Erken seçim işaretleri fazlasıyla var

Halka bu kadar ağır zamlar yüklenmesi seçim hazırlığı görünüyor.

Bütün ihtiyaç maddelerine yapılan zamlar, yılbaşında aylıklara da gözlere görülür zammın yolunu açıyor. İğneden ipliğe her şeye zincirleme zam, ister istemez, ücretlilere aktarılması gerekiyor. Yoksa halk homurdanmaya başlar. Diktatör de olsalar, demokratik seçimle de gelseler iktidarların en büyük korkusu halkın aç kalmasıdır.

Türkiye''de 2002-2019 yılları arasında, yani Ak Parti iktidarında, geçim sıkıntısı yüzünden 5 bin 806 kişi intihar etmiş. Son iki yılın intiharlarının istatistikleri de zaman zaman veriliyor. Sayı 6 bini geçiyor.

Ve bu intiharlar "dindar nesil" yetiştirme emelindeki iktidar zamanında oluyor.

İntiharın dinimizdeki yerini biliyorsunuz. İnsan kendi canına kıyamaz.

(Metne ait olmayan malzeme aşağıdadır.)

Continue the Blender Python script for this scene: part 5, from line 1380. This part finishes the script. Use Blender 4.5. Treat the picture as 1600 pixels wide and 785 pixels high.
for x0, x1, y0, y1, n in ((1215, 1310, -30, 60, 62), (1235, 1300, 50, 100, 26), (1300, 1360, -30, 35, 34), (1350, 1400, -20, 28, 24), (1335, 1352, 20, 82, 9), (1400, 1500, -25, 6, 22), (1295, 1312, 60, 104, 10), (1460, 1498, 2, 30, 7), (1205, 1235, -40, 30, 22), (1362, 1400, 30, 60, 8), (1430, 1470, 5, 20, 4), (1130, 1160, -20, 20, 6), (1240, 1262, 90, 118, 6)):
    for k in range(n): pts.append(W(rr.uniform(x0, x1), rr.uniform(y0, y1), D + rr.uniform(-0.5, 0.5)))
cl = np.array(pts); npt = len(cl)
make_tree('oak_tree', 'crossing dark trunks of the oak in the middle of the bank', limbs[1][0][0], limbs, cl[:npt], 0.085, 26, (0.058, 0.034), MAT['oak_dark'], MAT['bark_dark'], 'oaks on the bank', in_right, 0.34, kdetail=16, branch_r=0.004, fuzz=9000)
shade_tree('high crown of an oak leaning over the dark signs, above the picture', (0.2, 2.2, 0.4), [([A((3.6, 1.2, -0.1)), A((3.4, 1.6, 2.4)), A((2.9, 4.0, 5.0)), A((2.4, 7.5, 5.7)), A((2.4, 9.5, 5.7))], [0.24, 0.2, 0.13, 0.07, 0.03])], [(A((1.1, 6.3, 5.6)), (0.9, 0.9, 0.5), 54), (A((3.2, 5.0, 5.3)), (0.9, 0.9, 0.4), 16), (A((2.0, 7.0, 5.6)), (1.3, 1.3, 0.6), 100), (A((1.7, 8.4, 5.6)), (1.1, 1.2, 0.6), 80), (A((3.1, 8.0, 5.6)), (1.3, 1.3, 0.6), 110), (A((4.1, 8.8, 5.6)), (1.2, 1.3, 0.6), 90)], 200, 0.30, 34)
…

Zamlar ve yılbaşında ücret artışları erken seçimin işareti görülüyor. Para havadan gelmeyecek. Zam yapacaklar ki, para toplasınlar. Ne petrolümüz var, ne doğalgazımız, ne sanayimiz bize para getirecek seviyede. Tarım zaten bitik. Mazotu, gübresi, kredisi derken, insanlar şaşkın. Düşünün... Tarım ülkesi olduğumuz hâlde tarım ürünlerini bile ithal ediyoruz.

Erken seçim derken...

Anayasa''nın 101. maddesinde, cumhurbaşkanlığı seçiminde bir kişinin ancak iki defa seçime katılacağı yazılı. Anayasa''nın 116. maddenin 3. fıkrasına göre; TBMM''nin erken seçim kararı alması hâlinde, daha önce iki defa seçilmiş olmasına bakmaksızın cumhurbaşkanı da yeniden seçimlere girmeye hak kazanabiliyor.

Bazı anayasacılara göre, bu madde de üçüncü defa seçilmenin önünü açmıyor, dese de, iktidar tutacak bir kulp bulduğu için, seçimime gitmekte tereddüt etmez.

Zamanında yayılacak şeçimlerde bir handikap da 2023''te girerken yeniden zam furyası ve yeniden ücretlerin artışı olacaktır ki, bu artık "Yetti gayri!" dedirtir. Bütçe açığı, kapatılamayacak noktaya gelir, dış borçlar üst üste biner; ödenecek faizlerin rakamlarındaki sıfırlar sayamazsınız bile...

Saray bu riski göze alabilir mi?

Akla gelmeyen bir husus:

Önceki akşam, bir yayında, Saray''daki zatı da iyi tanıyan, Millî Görüş''ten gelme bir isimle beraberdim. Kuliste son zamanlarda tartışılan sağlık meselesini sordum. Yüz yüze geldiğinde de bir şeyleri fark ettiğini söyledi. Başka bir noktaya dikkat çekti: "Zat-ı Muhterem''in Saray''da çok göze batan yavaş hareketleri ve duraksamaları sırasında korumalarının hemen devreye girmesini kim servis etmiş olabilir?" diye sordu. Sonra "Bu görüntüyü Saray-Ak Parti içinden birileri dışında kimse çekemez ve servis edemez. Bilerek sızdırdılar. Mağduru oynayacaklar. Erken seçimin bir işareti de budur." dedi.

Sahi çok kızmış göründükleri Saray içinden çekilmiş o görüntüleri servis edeni buldular mı?!

Emeklilikte yaşa takılanlar (EYT) için ışık yaktılar... 5 milyondan fazla kişiyi ilgilendiriyor.

Polisi, öğretmeni hemşireyi, din görevlilerini ilgilendiren emeklilik ek göstergelerinin 3600''e çıkarılması için çalışma yaptıklarını söylediler. Bu rakam da az değil; 1,5 milyonu geçiyor.

Halk bu kadar eziyet çektikten, beklediklerini zamanında karşılanmadıktan sonra, kapı aralasan sana oy gelir mi?

Muhalefet, bu durumda, adımlarını son derece dikkatli atmalıdır. Maalesef, millî meselemiz olan tezkereye hayır denmesi, bir siyasî figürün sinkaflı küfrü, Saray''a öyle malzeme verdi ki... Muhalefet nasıl toparlanır, bilemiyorum!